== WHAT IS BEING ASKED ==
Go through the records and show each line where the word "this" occurs.

== SUPPLIED ENTRIES ==
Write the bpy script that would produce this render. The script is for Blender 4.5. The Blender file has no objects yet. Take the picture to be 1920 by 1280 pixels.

--

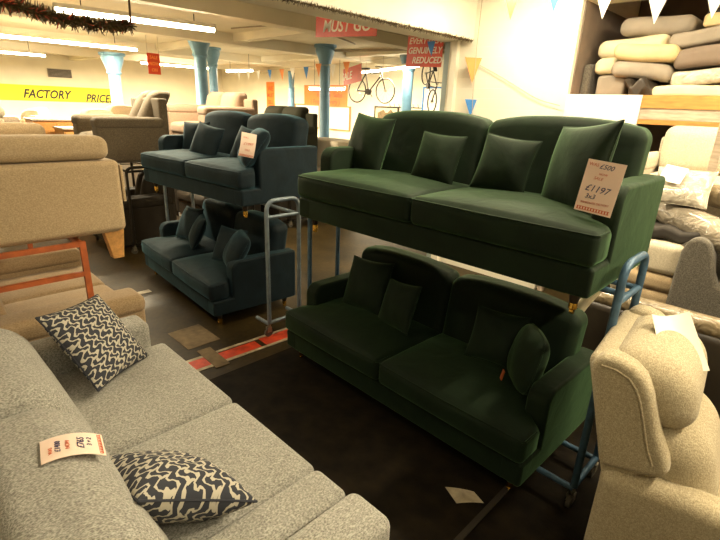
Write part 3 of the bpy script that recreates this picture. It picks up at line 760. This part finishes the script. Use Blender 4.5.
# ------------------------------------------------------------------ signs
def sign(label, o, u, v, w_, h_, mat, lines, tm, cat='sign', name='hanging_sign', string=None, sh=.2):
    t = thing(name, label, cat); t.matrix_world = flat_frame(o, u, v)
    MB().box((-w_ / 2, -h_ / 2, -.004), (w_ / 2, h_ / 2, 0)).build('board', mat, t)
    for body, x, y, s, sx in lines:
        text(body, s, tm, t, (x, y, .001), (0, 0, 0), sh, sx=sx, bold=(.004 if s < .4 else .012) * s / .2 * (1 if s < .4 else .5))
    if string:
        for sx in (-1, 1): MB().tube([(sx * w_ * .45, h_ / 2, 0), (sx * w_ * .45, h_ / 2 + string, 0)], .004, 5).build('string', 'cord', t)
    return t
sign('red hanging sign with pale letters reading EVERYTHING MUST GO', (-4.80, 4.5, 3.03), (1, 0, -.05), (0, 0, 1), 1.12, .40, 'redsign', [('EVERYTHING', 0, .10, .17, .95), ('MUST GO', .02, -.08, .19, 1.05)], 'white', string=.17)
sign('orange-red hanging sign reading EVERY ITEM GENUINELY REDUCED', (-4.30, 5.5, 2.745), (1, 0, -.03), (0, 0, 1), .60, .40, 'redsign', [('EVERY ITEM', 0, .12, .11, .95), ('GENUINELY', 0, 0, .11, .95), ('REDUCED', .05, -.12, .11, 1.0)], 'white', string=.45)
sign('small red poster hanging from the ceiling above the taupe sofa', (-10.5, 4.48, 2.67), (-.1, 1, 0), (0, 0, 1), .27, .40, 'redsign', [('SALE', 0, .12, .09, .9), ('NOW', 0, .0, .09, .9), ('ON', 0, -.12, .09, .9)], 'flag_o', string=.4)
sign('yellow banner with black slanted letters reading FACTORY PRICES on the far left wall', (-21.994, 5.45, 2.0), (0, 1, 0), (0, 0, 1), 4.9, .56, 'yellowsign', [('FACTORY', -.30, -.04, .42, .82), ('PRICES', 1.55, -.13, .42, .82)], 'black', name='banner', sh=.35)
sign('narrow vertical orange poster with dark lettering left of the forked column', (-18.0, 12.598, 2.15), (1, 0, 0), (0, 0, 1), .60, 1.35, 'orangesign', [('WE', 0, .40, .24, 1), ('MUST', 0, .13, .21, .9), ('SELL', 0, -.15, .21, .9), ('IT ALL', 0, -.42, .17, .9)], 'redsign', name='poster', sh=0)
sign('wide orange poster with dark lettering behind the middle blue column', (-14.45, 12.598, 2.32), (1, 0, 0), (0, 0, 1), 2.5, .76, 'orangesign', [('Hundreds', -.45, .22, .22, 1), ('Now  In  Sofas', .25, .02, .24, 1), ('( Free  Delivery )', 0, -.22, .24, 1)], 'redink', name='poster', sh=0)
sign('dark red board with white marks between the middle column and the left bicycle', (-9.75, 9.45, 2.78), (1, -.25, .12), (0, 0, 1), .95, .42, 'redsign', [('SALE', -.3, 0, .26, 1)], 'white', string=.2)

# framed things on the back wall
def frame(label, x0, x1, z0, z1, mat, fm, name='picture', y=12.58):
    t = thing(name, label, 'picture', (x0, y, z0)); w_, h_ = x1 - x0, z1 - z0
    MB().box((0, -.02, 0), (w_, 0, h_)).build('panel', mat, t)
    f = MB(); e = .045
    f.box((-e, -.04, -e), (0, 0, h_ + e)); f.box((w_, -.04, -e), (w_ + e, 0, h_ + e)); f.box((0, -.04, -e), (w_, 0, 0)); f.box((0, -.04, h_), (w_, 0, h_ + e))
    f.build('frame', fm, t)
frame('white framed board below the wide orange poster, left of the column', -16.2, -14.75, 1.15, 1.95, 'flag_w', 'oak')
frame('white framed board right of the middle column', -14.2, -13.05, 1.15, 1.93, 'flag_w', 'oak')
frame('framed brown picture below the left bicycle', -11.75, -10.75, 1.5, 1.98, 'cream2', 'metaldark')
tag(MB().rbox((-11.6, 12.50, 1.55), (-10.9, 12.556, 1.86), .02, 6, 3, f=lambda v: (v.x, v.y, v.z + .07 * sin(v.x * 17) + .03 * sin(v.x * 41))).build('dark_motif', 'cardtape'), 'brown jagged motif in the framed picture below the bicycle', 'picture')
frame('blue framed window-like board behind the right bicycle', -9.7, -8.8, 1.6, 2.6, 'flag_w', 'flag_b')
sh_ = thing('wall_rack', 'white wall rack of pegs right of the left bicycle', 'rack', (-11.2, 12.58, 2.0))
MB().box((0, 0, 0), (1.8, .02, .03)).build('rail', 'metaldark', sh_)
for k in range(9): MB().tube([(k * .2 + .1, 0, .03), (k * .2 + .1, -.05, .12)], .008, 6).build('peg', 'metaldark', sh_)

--

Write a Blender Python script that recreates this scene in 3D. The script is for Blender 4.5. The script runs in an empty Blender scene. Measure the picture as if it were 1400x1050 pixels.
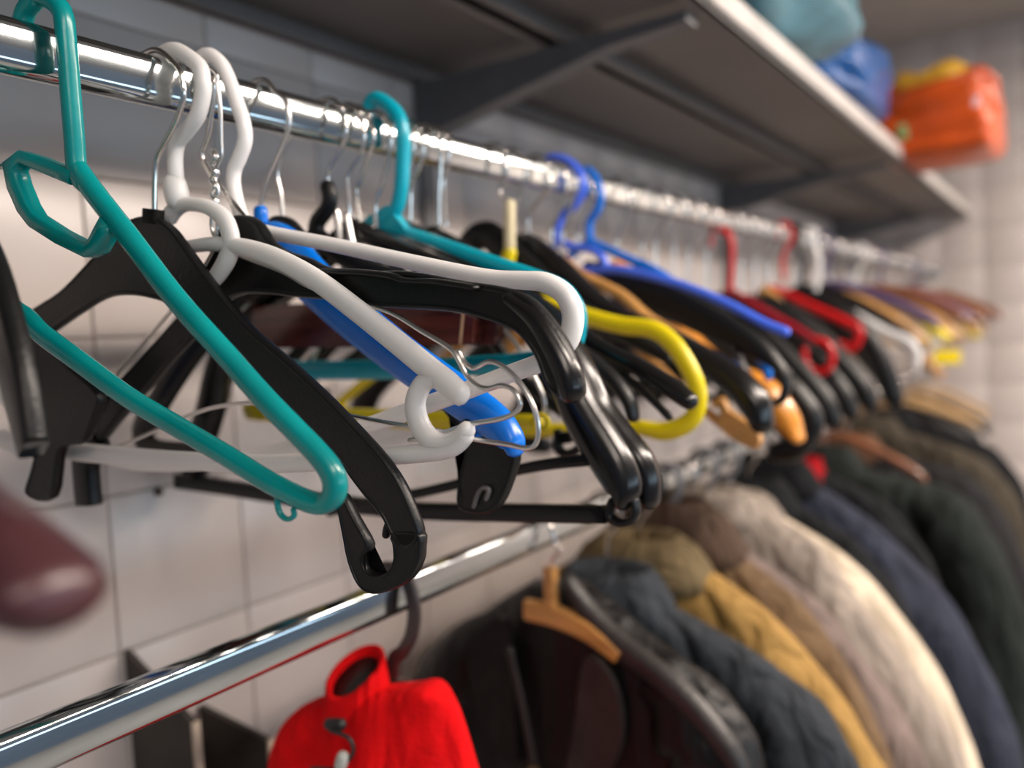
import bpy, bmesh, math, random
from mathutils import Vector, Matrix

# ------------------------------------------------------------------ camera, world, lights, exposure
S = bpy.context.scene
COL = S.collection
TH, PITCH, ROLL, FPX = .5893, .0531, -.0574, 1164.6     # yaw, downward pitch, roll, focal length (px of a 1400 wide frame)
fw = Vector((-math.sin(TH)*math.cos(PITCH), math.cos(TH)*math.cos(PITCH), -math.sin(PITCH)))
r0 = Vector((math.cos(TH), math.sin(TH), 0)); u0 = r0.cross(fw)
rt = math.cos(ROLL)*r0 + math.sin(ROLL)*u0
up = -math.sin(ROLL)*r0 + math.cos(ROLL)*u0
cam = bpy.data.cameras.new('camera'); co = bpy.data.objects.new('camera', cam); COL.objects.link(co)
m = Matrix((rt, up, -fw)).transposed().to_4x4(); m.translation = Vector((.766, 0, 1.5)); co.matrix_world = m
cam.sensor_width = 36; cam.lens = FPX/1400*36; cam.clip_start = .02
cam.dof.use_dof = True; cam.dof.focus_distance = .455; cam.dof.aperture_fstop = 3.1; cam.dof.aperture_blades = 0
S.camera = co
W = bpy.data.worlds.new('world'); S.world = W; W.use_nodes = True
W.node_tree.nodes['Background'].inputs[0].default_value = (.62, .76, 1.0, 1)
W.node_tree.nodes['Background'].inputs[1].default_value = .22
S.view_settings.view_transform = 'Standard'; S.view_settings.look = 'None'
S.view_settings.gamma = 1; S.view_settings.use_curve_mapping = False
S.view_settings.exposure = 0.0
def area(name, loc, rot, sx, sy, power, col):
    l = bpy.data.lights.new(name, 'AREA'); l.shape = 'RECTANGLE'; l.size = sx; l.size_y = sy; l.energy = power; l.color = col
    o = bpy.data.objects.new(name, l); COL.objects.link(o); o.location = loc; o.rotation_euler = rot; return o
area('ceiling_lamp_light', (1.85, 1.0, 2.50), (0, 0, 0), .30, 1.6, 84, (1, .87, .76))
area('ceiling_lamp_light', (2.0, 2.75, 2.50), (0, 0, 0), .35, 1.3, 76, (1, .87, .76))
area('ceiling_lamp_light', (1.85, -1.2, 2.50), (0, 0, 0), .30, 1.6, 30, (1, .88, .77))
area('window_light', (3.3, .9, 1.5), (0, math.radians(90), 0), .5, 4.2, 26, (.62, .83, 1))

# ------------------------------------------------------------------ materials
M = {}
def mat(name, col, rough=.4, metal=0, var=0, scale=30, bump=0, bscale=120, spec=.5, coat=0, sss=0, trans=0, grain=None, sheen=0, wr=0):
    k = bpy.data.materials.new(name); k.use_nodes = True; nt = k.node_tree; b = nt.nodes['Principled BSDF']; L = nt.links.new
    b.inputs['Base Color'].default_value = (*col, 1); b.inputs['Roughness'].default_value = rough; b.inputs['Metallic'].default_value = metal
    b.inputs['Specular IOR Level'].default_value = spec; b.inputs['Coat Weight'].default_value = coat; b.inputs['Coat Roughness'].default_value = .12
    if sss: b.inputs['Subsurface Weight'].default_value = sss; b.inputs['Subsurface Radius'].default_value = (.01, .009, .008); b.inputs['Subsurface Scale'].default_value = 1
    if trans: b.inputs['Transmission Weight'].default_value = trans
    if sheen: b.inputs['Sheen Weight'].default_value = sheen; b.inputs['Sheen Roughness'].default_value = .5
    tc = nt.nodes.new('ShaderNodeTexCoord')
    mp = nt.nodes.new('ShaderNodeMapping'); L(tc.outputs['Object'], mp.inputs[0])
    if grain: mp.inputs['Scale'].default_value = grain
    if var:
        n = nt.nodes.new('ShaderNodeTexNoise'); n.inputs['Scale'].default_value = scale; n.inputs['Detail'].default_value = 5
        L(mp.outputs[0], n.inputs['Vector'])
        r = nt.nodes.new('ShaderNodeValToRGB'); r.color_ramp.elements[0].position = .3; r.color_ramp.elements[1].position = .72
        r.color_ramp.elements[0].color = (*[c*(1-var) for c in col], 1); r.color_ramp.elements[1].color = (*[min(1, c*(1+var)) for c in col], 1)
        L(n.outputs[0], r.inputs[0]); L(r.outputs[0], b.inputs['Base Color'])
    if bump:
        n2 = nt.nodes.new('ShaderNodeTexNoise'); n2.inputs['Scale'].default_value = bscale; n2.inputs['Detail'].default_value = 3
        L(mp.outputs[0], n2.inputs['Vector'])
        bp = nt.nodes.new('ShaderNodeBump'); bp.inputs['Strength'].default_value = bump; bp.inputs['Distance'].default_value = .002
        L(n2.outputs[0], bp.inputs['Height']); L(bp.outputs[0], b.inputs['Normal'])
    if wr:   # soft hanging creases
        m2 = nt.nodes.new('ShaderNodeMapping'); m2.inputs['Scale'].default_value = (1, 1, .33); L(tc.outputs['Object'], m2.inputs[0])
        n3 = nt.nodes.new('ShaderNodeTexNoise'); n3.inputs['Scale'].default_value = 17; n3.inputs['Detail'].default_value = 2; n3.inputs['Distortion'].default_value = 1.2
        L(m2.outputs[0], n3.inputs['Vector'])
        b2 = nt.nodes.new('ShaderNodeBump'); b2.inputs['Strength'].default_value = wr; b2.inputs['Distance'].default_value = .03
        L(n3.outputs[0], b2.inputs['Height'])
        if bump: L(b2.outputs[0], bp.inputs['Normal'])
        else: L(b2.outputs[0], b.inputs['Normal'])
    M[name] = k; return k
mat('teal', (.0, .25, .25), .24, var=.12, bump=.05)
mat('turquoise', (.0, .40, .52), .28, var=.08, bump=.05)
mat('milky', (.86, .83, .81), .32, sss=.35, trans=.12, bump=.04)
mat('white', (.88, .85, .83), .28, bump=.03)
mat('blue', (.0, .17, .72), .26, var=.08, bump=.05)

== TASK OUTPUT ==
Write the bpy script that would produce this render. The script is for Blender 4.5. The Blender file has no objects yet. Take the picture to be 1920 by 1280 pixels.
Write part 3 of the bpy script that recreates this picture. It picks up at line 760. This part finishes the script. Use Blender 4.5.
Write a Blender Python script that recreates this scene in 3D. The script is for Blender 4.5. The script runs in an empty Blender scene. Measure the picture as if it were 1400x1050 pixels.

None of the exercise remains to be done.